Luis XVI aceptó a regañadientes la Constitución tras haber intentado huir del país en 1791, en lo que se conoció como la fuga de Varennes. Su imagen quedó severamente debilitada.

En el plano social, surgieron nuevas tensiones: mientras los burgueses se beneficiaban del derecho de participación, campesinos y trabajadores urbanos seguían marginados. La revolución, lejos de concluir, entraba en una fase más radical que desembocaría en la caída de la monarquía y la instauración de la República en 1792.

Impacto a largo plazo: el constitucionalismo moderno

Pese a su corta vigencia —apenas un año— la Constitución de 1791 dejó una huella imborrable. Fue la primera en plasmar el principio de soberanía popular en Europa continental, inspirando movimientos en Italia, Alemania y América Latina.
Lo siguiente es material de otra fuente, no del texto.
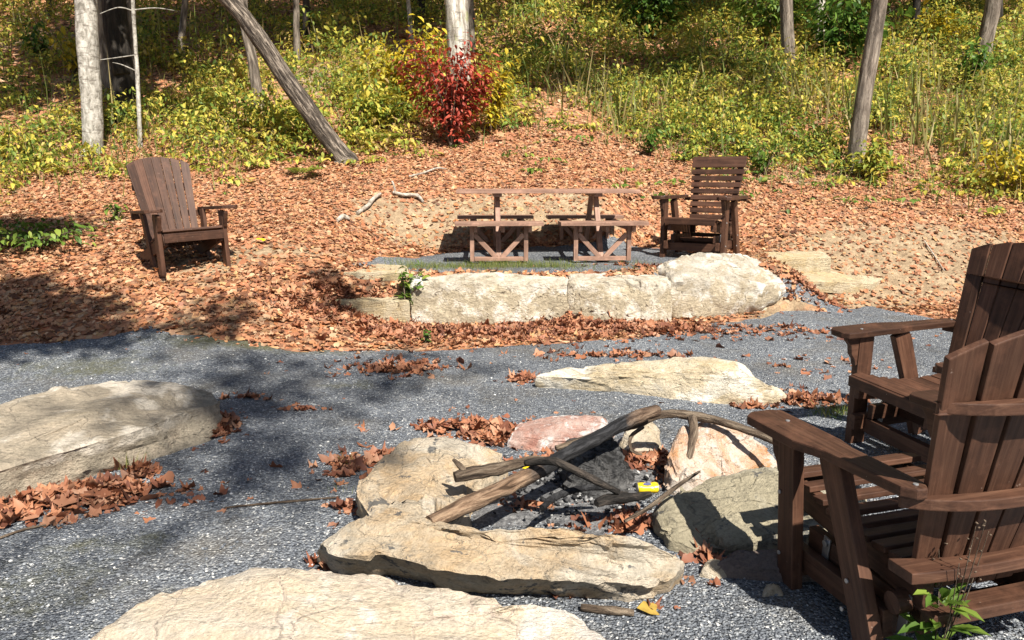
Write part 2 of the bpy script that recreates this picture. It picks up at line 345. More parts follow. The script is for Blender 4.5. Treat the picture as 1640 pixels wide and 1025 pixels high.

El historiador François Furet lo resume así: “La Constitución de 1791 fue una promesa incumplida, pero su legado fue abrir la puerta a la política moderna, donde la ley se coloca por encima de los hombres”.

En América, los insurgentes mexicanos observaron de cerca la experiencia francesa. José María Morelos, en los Sentimientos de la Nación (1813), defendía que “la soberanía dimana del pueblo”, idea que había cruzado el Atlántico desde Versalles.

Un eco en el presente: el caso mexicano

Más de dos siglos después, la Constitución francesa de 1791 sigue ofreciendo lecciones. Una de ellas es la importancia de que una Constitución sea clara, breve y centrada en principios fundamentales, no en regulaciones administrativas.

México enfrenta un problema opuesto. Su Constitución de 1917, pionera en el reconocimiento de derechos sociales, ha sido reformada más de 700 veces. Muchos especialistas señalan que se ha convertido en un “código de leyes secundarias” más que en una carta magna.

El jurista Diego Valadés lo advierte: “Hemos caído en la tentación de parchar y parchar la Constitución, introduciendo disposiciones que deberían estar en reglamentos o leyes ordinarias. El resultado es una Carta Magna pesada y confusa que pierde su espíritu original”.

Para ciudadanos como Rosa Martínez, maestra de secundaria en Oaxaca, la Constitución se ha vuelto un texto lejano: “Cuando enseño civismo, los jóvenes me preguntan por qué tantas cosas que deberían estar claras en la Constitución parecen más un catálogo de ocurrencias políticas. Ellos sienten que la ley no es de todos, sino de unos cuantos que la manipulan”.

La proclamación de la Constitución de 1791 en Francia fue un hito que transformó la política mundial: limitó el poder absoluto, dio voz a la nación y estableció los cimientos del constitucionalismo moderno. Su corta vida no le resta valor histórico: fue el primer paso hacia un gobierno basado en principios y derechos.

En México, el contraste es evidente. Mientras Francia buscaba un texto breve y trascendente, nuestra Carta Magna se ha convertido en un mosaico de reformas coyunturales. La lección es clara: una Constitución debe ser brújula, no manual de instrucciones.

Hoy, cuando los debates constitucionales resurgen en nuestro país, conviene recordar lo que enseñó Francia en 1791: sin una Constitución clara y estable, no hay nación que pueda aspirar a justicia y libertad duraderas.